I keep thinking I've replied to this...lol. I think my brain is a bit fried. LO and I both have been sick.
Thank you for the replies and the support. I do have PPD - Which is probably not helping matters right now. I have an appointment at the end of this month with a program specifically geared towards women who experience perinatal and postpartum depression. It took me awhile to get into this program as I had to demand 3 different evals until I got the help I deserved. Anyhow, it offers many things and counseling is definitely one of them.
Everytime I think my H is nuts and that no one else can possibly be dealing with this...I visit one of my single parents forums, and boom there you go. Not that I want any of you ladies to suffer - But you DO tend to sort of feel like this is surreal Twilight Zone stuff and no one would get it, but alas people do because they're going through the same business.
My husband has the mentality that he overrides the law.
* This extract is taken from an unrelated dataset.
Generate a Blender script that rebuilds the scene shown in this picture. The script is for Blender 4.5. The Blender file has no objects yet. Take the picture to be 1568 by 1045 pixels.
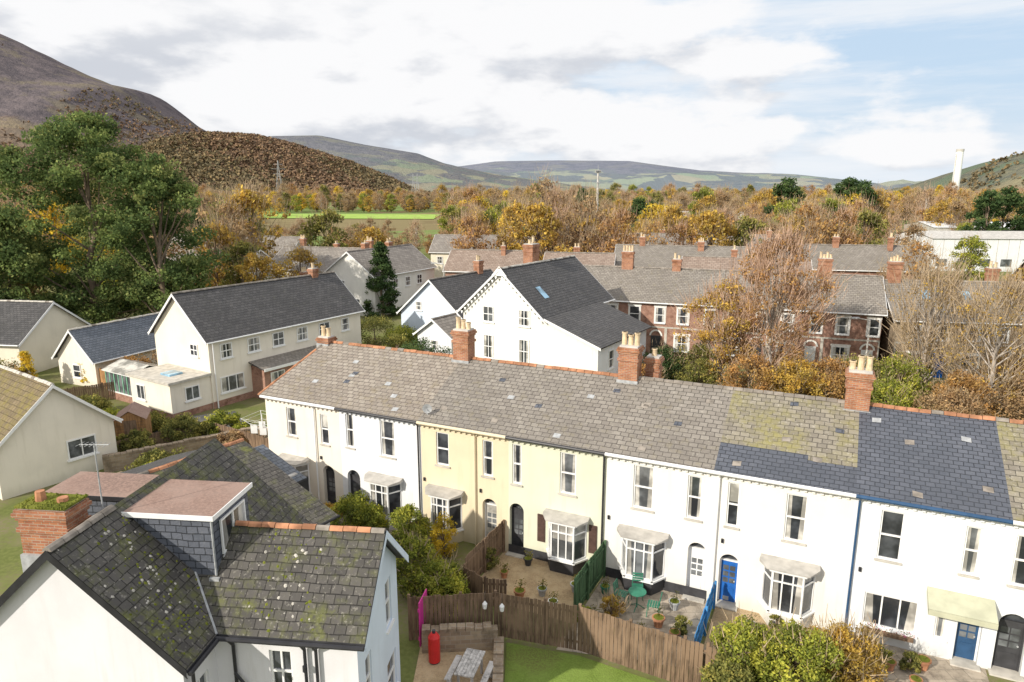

He just kept insisting that CSE would absolutely have to go through him and he would have to voluntarily make payments when he could afford to do so...Mmm...lol. I laugh to spare my sanity, as it is just evidence of how much of a control freak he is. That's why we're not together. And yes, I know he goes through the baby to get to me...He can't hurt me through himself anymore...He knows I no longer want to be with him or am in love with him. He uses what is important. He is so pitiful and detached.
Dez, been reading your recent updates about that fool. It just keeps getting worse. You think leaving them and starting a new life is the hardest part, then you realize that was actually relatively easy in comparison...He is just repulsive, Dez. I can't get over the stuff he has done and lied about. He has just created new lows I've never even considered. You are so blessed to be away from him, love.